Thank you for the encouragement!

>> E.g. I wanted margin notes. Like footnotes, but in the margin. No
>> problem if you want them at the bottom. Very hard if you want them like
>> marginals, starting in the line of the marker... Is this common enough
>> to include it in my book?
> I would say this is too specific. But I would provide the explanation in
> the wiki.

They are, even if not exactly in the same way as I’m using them, because this is influenced by other design choices (not even mine; I must adhere to the somewhat strange ideas of a designer).

Nearly everything that appears in my book is somewhere in the wiki, also since I often add things that were missing.

But sometimes the order matters or you can find things on the wiki only if you know where to look for what.

>> As a media designer, who’s also working with InDesign, my focus is of
>> course different from a scientist who just wants her thesis
>> readable...
> I think it is essential to have a wider range of explanations on how to
> do things with ConTeXt (or even with computers, but this is a different
> topic).
> I’m not saying that other approaches are wrong.

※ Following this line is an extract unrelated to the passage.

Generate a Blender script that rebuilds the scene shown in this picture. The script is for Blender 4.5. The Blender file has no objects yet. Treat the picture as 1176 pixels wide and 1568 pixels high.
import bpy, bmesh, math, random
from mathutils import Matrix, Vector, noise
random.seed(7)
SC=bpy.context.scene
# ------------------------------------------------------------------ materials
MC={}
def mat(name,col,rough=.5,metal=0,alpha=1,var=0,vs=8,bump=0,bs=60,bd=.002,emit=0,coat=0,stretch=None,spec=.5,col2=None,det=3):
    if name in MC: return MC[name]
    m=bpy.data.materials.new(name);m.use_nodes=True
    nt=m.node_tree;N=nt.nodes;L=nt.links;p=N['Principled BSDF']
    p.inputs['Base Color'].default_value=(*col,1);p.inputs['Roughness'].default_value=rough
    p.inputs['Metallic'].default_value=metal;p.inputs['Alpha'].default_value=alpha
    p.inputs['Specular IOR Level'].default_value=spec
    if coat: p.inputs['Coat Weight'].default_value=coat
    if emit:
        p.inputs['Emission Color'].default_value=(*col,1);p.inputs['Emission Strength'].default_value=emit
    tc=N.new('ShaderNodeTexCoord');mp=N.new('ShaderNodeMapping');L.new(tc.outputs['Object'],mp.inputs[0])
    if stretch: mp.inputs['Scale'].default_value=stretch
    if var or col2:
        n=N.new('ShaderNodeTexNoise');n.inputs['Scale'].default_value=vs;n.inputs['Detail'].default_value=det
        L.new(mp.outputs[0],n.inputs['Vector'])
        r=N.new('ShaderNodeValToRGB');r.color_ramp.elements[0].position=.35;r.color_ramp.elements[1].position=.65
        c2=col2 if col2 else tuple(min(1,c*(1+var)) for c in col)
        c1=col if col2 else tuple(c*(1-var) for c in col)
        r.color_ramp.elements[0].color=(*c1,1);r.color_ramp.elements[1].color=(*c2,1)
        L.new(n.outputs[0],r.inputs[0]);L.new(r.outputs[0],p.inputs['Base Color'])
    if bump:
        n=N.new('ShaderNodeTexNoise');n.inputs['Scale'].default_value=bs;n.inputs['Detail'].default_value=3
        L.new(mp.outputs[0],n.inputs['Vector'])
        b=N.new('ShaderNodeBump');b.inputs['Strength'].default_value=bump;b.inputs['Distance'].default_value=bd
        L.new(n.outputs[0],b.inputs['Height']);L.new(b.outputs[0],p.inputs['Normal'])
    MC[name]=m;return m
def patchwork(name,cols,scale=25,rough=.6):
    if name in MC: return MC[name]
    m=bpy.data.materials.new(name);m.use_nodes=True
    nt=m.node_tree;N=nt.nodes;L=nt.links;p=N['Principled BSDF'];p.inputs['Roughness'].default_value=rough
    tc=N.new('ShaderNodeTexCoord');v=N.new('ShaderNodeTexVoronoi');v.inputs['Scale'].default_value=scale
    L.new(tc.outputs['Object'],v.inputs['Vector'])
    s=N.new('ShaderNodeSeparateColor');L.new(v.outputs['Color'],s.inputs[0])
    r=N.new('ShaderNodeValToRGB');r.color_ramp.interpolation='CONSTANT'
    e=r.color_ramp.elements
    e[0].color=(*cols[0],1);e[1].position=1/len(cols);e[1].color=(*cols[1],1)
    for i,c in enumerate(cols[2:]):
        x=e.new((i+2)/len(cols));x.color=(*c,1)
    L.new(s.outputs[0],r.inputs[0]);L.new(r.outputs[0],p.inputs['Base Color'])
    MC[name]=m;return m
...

Just only not everyone
> may understand things the same way.

Of course. Everyone needs a different approach to things – I often experienced teachers who knew only one approach, e.g. in math, and couldn’t explain their stuff so that at least a few more students could understand the matter. Probably because they didn’t really understood themselves what they were teaching.

In engineering school I coached a few colleagues who had difficulties with math, and I like to remember the one (who "only" had a CSE, Hauptschulabschluss, and used to work as a printer) who looked astonished at me in one session and said "It’s really that simple!?", when I managed to find an approach to functions that worked for him. :)

And I still could smash my primary school teacher: When I asked "what happens if we subtract a bigger number from a smaller?", she answered "that’s not possible". :(
She could have easily told me "you will learn that later" or just show me at the thermometer "look, we will get below zero"...
But noo, better keep children dumb, otherwise they could outwit you.